4. It takes away our power.

In dealing with tolerance, there also runs the struggle of holding onto personal power. When we tolerate giving and allowing under the guise of our niceness, we hand over our decision-making power. We move according to others’ expectations.

I hadn’t learned the skill of telling someone “no” with intention. That is to say that I didn’t yet know that saying no was necessary to protect myself and tend to my own needs. But I still subconsciously felt the sting of my unmet needs.

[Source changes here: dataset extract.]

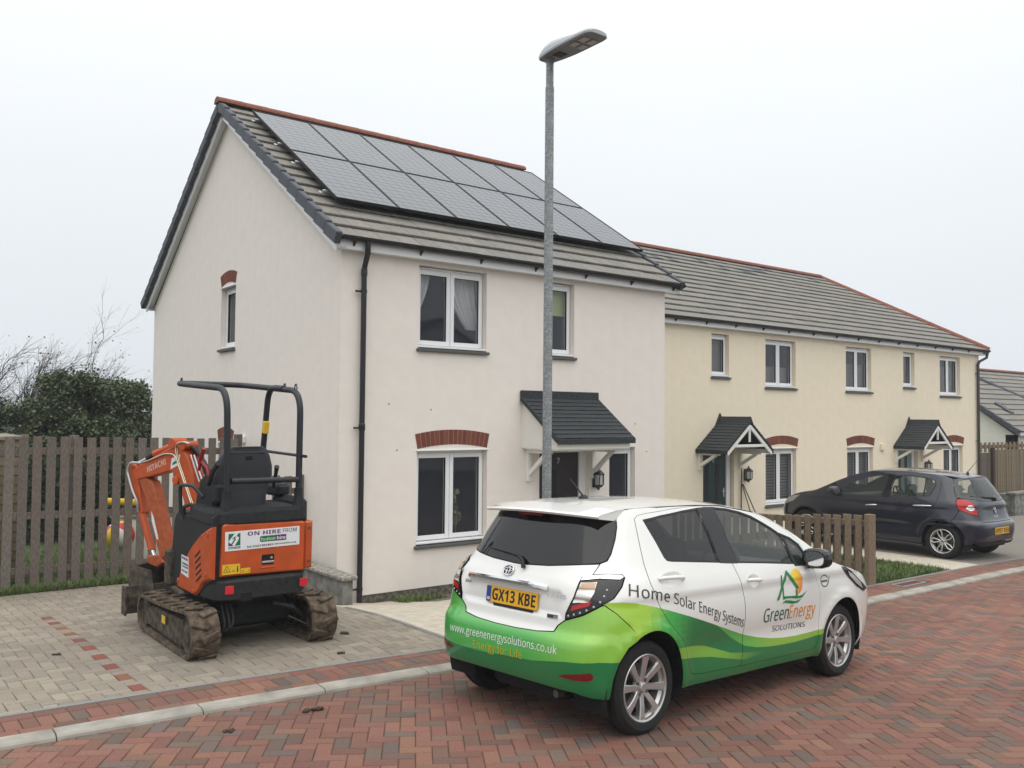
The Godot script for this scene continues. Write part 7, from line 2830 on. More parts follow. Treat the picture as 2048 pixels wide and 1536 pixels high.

Realizing my personal cost of being nice came in a wave of angry flashes. They burned fast and hot, but they never lasted for a sustained period. I was too nice to be an angry person, so I always let it go without letting it out. I made excuses for others’ actions, sometimes blaming myself. I tolerated what was given to me. This left a feeling in my chest—that powerless feeling that I couldn’t identify with words until recently.

Disarmed indignation—that righteous anger that comes when we’ve been wronged and know we should be treated with respect—is often defused by our own niceness. Being nice weakens a response that should push us to push back.

Indignation is a golden anger that preserves our dignity. If we believe the narrative that any form of anger or strong emotion is unproductive, we end up throwing away our power. Over time, we can become bitter, and the resentment can build to an anger that is self-destructive.

Niceness is a concept we like to romanticize. Self-sacrificing is beautiful, it makes us strong, we say. No. It’s an unrealistic ideal that we place on others and ourselves to force the world into a “better state” without doing the work of asking “how” and “why.”

Not that we should give up on being good.

Kindness is a more just way of honoring everyone’s needs—including our own. We should prioritize who needs attention and adjust the approach accordingly. Situations and perspectives change all the time. Sometimes that means putting others first. Sometimes it means putting ourselves first. But the manufactured sugar of niceness should never come at the expense of our own evolution.